PARAMARIBO — Nadat de Guyanese president Irfaan Ali heeft gezegd dat Guyana de airstrip in het Tigrigebied bij het zogenaamde ‘Camp Jaguar’ zal verharden, heeft het ministerie van Buitenlandse Zaken, International Business en Internationale Samenwerking (Bibis) vrijdag een protestnota gestuurd naar de Guyanese ambassadeur Virjanand Depoo met het verzoek deze door te geleiden naar de regering in Guyana. Ramdin had vrijdag ook een korte ontmoeting met Depoo op zijn kantoor.
Gesproken is over de uitspraken van Ali, die wil dat nog vóór het einde van het jaar de verhardingswerkzaamheden van de airstrip in het Boven-Corantijngebied aanvangen. Ook is ingegaan op een eerder bericht van de Guyanese regering die van plan is op Kasjoe-eiland, eveneens in de Boven-Corantijn, een nieuwe school te bouwen.
Volgens een persbericht van Bibis heeft Ramdin “in duidelijke bewoordingen de bezorgdheid uitgesproken over de gedane publieke mededelingen om zonder toestemming van de regering van Suriname daden te verrichten op Surinaams territoir”. Tevens is, aldus het ministerie, aan de ambassadeur meegedeeld dat de aanwezigheid van Guyanezen in het Tigrigebied niet in overeenstemming is met de gemaakte afspraken tussen de twee landen in Chaguaramas, Trinidad en Tobago in 1970.

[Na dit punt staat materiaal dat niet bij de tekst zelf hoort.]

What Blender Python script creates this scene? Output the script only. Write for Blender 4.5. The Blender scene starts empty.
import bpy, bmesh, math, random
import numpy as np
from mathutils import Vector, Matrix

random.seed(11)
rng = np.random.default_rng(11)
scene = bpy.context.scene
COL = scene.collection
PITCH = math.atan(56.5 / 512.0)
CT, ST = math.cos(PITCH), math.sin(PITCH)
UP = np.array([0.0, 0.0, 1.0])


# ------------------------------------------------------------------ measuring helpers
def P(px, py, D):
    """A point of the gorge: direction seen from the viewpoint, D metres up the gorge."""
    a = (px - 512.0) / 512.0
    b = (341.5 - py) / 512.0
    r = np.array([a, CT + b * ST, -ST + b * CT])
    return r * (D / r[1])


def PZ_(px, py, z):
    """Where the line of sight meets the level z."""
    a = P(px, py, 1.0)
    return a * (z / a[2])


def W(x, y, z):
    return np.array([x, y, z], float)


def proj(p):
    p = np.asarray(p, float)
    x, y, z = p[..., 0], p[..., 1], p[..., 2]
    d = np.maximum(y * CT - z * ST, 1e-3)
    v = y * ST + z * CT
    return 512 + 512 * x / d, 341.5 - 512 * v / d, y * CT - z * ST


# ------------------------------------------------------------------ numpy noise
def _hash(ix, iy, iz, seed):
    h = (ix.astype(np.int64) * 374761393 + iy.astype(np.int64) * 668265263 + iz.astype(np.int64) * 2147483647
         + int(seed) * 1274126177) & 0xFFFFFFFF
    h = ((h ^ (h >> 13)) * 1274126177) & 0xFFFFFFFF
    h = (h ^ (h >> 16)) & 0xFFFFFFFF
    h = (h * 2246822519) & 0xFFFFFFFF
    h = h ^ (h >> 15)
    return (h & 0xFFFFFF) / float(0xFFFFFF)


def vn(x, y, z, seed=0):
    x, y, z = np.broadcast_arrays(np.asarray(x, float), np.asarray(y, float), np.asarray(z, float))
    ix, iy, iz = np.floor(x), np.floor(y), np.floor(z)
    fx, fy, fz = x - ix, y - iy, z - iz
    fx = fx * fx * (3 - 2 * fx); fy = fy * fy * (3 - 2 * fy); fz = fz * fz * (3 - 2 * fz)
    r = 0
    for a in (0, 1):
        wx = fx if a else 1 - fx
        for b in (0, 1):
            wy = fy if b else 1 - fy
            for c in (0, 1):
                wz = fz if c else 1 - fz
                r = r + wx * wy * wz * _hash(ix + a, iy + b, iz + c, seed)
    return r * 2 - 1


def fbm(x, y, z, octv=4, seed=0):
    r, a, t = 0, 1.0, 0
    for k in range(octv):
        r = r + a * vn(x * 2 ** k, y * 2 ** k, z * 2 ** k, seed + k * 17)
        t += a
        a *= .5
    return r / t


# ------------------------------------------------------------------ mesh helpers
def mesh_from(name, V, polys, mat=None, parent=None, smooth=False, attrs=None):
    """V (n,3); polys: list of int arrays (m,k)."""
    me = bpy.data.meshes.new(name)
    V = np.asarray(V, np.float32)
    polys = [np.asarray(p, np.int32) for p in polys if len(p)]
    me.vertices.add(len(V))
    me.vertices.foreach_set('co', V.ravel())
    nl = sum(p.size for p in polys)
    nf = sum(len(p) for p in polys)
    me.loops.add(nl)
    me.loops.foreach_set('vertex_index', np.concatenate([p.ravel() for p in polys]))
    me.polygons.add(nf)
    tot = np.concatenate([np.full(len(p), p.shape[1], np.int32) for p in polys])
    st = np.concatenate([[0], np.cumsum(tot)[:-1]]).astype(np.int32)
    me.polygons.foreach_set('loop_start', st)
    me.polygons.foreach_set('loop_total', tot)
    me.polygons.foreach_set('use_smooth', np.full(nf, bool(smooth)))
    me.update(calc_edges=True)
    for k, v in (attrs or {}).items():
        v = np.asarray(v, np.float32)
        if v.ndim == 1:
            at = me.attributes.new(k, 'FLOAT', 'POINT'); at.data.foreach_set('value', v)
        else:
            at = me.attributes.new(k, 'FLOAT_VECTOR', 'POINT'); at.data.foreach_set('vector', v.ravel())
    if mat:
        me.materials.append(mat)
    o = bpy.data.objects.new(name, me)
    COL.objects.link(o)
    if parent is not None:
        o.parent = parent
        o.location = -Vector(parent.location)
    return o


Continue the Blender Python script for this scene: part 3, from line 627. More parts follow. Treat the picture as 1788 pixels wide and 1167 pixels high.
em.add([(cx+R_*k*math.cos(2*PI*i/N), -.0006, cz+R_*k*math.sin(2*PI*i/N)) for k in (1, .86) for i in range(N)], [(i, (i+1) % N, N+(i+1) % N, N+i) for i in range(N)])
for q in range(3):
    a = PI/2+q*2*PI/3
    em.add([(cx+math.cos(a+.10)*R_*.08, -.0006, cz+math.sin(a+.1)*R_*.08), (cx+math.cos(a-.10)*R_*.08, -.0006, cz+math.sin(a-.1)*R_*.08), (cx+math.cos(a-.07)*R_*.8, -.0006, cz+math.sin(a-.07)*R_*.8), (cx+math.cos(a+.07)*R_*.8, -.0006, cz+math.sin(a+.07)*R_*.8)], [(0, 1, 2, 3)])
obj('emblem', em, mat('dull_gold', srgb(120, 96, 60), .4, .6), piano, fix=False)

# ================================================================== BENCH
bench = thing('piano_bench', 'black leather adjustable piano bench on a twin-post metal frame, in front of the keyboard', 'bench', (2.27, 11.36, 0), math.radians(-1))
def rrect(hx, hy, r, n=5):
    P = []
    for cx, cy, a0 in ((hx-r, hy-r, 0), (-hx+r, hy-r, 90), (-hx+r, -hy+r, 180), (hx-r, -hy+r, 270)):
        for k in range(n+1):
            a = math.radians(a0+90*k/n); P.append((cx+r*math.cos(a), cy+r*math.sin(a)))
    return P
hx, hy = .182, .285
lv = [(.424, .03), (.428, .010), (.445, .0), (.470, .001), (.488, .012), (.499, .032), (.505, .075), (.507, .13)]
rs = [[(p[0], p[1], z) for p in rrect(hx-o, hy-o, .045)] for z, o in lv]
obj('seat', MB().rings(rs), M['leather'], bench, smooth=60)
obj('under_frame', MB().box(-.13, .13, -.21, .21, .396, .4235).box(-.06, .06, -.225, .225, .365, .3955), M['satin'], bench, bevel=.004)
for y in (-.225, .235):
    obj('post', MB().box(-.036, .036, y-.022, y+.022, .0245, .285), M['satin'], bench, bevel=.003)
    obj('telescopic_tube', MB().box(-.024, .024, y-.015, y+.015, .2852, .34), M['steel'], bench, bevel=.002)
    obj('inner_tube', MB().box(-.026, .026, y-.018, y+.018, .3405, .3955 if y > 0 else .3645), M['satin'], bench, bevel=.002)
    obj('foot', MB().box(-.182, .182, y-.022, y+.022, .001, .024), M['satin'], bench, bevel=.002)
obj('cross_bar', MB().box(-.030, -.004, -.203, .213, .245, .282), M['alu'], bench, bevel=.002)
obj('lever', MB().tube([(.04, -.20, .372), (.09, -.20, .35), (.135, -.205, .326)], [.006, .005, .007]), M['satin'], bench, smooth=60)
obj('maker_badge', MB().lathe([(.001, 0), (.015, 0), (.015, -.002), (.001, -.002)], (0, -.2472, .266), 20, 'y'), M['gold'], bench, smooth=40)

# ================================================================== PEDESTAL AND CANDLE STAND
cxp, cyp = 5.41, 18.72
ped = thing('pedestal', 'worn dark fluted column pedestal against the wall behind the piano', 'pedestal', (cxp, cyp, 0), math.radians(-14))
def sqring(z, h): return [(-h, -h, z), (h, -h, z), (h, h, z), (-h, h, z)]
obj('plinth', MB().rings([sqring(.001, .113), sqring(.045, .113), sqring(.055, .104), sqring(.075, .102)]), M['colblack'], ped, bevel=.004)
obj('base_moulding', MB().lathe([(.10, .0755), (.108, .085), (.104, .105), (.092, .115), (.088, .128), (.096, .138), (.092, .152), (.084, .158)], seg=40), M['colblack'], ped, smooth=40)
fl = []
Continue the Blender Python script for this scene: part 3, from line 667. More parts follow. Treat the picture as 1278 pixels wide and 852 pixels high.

Ramdin heeft ook aangegeven dat de publieke mededelingen van Ali en zijn regering “de geïntensiveerde, vriendschappelijke en constructieve samenwerking tussen beide landen onnodig kunnen verstoren”. Volgens Bibis propageert zowel president Chandrikapersad Santokhi als Ali een op de toekomstgerichte samenwerking.